[Scenes as source code]
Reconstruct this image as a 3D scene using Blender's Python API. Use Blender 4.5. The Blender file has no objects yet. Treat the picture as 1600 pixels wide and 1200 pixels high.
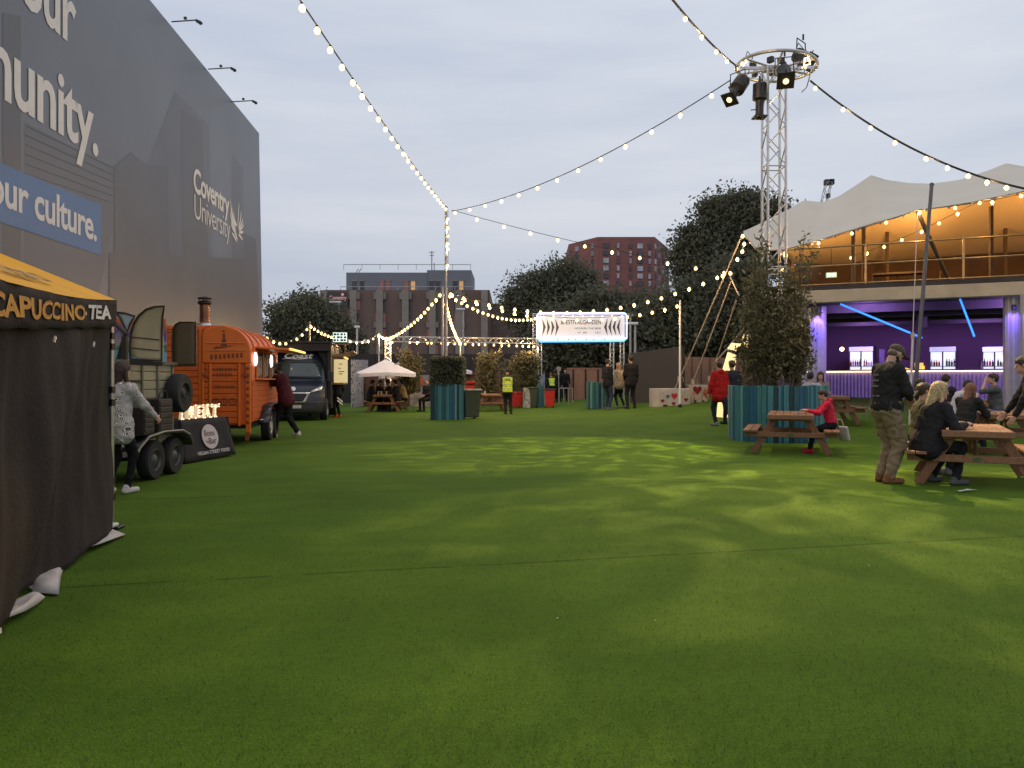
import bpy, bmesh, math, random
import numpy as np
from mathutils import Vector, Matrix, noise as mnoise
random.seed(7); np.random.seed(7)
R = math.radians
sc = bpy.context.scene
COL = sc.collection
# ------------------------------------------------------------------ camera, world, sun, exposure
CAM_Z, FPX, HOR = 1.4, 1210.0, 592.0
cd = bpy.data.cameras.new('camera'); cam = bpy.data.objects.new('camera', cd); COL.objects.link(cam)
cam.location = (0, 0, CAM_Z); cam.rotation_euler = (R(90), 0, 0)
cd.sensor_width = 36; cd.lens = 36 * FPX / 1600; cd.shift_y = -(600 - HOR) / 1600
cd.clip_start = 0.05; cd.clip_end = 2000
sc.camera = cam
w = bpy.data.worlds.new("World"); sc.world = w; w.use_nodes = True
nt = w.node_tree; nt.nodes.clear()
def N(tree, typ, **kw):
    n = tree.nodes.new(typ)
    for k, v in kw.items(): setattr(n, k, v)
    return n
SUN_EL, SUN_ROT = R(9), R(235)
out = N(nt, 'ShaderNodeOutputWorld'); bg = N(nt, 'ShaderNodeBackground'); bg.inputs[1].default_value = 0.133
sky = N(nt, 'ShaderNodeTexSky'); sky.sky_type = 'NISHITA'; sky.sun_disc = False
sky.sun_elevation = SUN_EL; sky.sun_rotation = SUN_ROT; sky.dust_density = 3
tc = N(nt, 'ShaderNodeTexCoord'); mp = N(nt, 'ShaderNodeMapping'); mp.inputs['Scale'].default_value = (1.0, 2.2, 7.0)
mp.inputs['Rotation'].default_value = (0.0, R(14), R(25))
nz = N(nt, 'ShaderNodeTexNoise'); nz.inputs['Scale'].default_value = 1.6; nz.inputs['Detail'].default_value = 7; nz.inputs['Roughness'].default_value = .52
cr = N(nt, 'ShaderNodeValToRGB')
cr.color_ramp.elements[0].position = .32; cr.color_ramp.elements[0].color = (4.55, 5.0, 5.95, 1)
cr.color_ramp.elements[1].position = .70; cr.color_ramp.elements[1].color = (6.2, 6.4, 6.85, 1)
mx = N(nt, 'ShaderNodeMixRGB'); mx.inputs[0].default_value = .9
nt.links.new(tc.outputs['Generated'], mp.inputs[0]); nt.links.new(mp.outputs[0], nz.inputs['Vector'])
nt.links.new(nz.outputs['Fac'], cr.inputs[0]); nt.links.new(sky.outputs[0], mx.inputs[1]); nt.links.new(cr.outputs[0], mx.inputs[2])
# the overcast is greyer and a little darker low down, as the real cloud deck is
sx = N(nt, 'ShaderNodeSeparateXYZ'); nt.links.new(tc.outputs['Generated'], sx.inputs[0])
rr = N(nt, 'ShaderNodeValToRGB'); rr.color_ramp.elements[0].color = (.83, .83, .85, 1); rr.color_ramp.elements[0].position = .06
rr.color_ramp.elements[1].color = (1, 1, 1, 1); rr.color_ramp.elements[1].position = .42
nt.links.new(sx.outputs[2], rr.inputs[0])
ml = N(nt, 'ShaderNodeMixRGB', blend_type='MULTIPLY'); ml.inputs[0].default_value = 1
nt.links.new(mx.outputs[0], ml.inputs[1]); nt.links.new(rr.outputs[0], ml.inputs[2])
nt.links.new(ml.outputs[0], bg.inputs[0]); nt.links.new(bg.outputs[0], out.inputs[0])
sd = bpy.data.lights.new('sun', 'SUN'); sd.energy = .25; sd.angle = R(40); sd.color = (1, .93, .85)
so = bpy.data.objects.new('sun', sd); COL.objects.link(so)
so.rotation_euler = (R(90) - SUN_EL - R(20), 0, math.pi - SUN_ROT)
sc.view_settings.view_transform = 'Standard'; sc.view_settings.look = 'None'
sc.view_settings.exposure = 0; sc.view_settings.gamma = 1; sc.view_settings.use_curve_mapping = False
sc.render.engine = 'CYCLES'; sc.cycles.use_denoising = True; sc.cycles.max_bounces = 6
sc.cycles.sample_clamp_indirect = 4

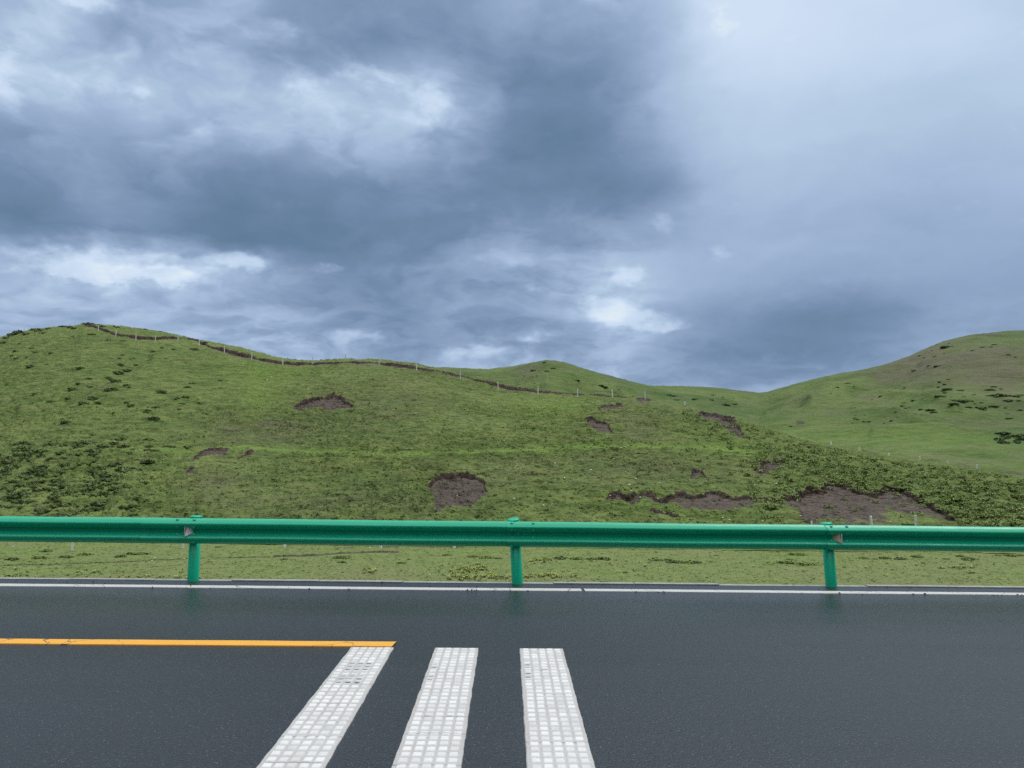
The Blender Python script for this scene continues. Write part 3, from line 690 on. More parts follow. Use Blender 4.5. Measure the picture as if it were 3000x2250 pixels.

:: Exercise prompt ::
From the records given above, reproduce all text exactly and exclude each picture.

:: Answer for this exercise ::
Reconstruct this image as a 3D scene using Blender's Python API. Use Blender 4.5. The Blender file has no objects yet. Treat the picture as 1600 pixels wide and 1200 pixels high.
import bpy, bmesh, math, random
import numpy as np
from mathutils import Vector, Matrix, noise as mnoise
random.seed(7); np.random.seed(7)
R = math.radians
sc = bpy.context.scene
COL = sc.collection
# ------------------------------------------------------------------ camera, world, sun, exposure
CAM_Z, FPX, HOR = 1.4, 1210.0, 592.0
cd = bpy.data.cameras.new('camera'); cam = bpy.data.objects.new('camera', cd); COL.objects.link(cam)
cam.location = (0, 0, CAM_Z); cam.rotation_euler = (R(90), 0, 0)
cd.sensor_width = 36; cd.lens = 36 * FPX / 1600; cd.shift_y = -(600 - HOR) / 1600
cd.clip_start = 0.05; cd.clip_end = 2000
sc.camera = cam
w = bpy.data.worlds.new("World"); sc.world = w; w.use_nodes = True
nt = w.node_tree; nt.nodes.clear()
def N(tree, typ, **kw):
    n = tree.nodes.new(typ)
    for k, v in kw.items(): setattr(n, k, v)
    return n
SUN_EL, SUN_ROT = R(9), R(235)
out = N(nt, 'ShaderNodeOutputWorld'); bg = N(nt, 'ShaderNodeBackground'); bg.inputs[1].default_value = 0.133
sky = N(nt, 'ShaderNodeTexSky'); sky.sky_type = 'NISHITA'; sky.sun_disc = False
sky.sun_elevation = SUN_EL; sky.sun_rotation = SUN_ROT; sky.dust_density = 3
tc = N(nt, 'ShaderNodeTexCoord'); mp = N(nt, 'ShaderNodeMapping'); mp.inputs['Scale'].default_value = (1.0, 2.2, 7.0)
mp.inputs['Rotation'].default_value = (0.0, R(14), R(25))
nz = N(nt, 'ShaderNodeTexNoise'); nz.inputs['Scale'].default_value = 1.6; nz.inputs['Detail'].default_value = 7; nz.inputs['Roughness'].default_value = .52
cr = N(nt, 'ShaderNodeValToRGB')
cr.color_ramp.elements[0].position = .32; cr.color_ramp.elements[0].color = (4.55, 5.0, 5.95, 1)
cr.color_ramp.elements[1].position = .70; cr.color_ramp.elements[1].color = (6.2, 6.4, 6.85, 1)
mx = N(nt, 'ShaderNodeMixRGB'); mx.inputs[0].default_value = .9
nt.links.new(tc.outputs['Generated'], mp.inputs[0]); nt.links.new(mp.outputs[0], nz.inputs['Vector'])
nt.links.new(nz.outputs['Fac'], cr.inputs[0]); nt.links.new(sky.outputs[0], mx.inputs[1]); nt.links.new(cr.outputs[0], mx.inputs[2])
# the overcast is greyer and a little darker low down, as the real cloud deck is
sx = N(nt, 'ShaderNodeSeparateXYZ'); nt.links.new(tc.outputs['Generated'], sx.inputs[0])
rr = N(nt, 'ShaderNodeValToRGB'); rr.color_ramp.elements[0].color = (.83, .83, .85, 1); rr.color_ramp.elements[0].position = .06
rr.color_ramp.elements[1].color = (1, 1, 1, 1); rr.color_ramp.elements[1].position = .42
nt.links.new(sx.outputs[2], rr.inputs[0])
ml = N(nt, 'ShaderNodeMixRGB', blend_type='MULTIPLY'); ml.inputs[0].default_value = 1
nt.links.new(mx.outputs[0], ml.inputs[1]); nt.links.new(rr.outputs[0], ml.inputs[2])
nt.links.new(ml.outputs[0], bg.inputs[0]); nt.links.new(bg.outputs[0], out.inputs[0])
sd = bpy.data.lights.new('sun', 'SUN'); sd.energy = .25; sd.angle = R(40); sd.color = (1, .93, .85)
so = bpy.data.objects.new('sun', sd); COL.objects.link(so)
so.rotation_euler = (R(90) - SUN_EL - R(20), 0, math.pi - SUN_ROT)
sc.view_settings.view_transform = 'Standard'; sc.view_settings.look = 'None'
sc.view_settings.exposure = 0; sc.view_settings.gamma = 1; sc.view_settings.use_curve_mapping = False
sc.render.engine = 'CYCLES'; sc.cycles.use_denoising = True; sc.cycles.max_bounces = 6
sc.cycles.sample_clamp_indirect = 4

The Blender Python script for this scene continues. Write part 3, from line 690 on. More parts follow. Use Blender 4.5. Measure the picture as if it were 3000x2250 pixels.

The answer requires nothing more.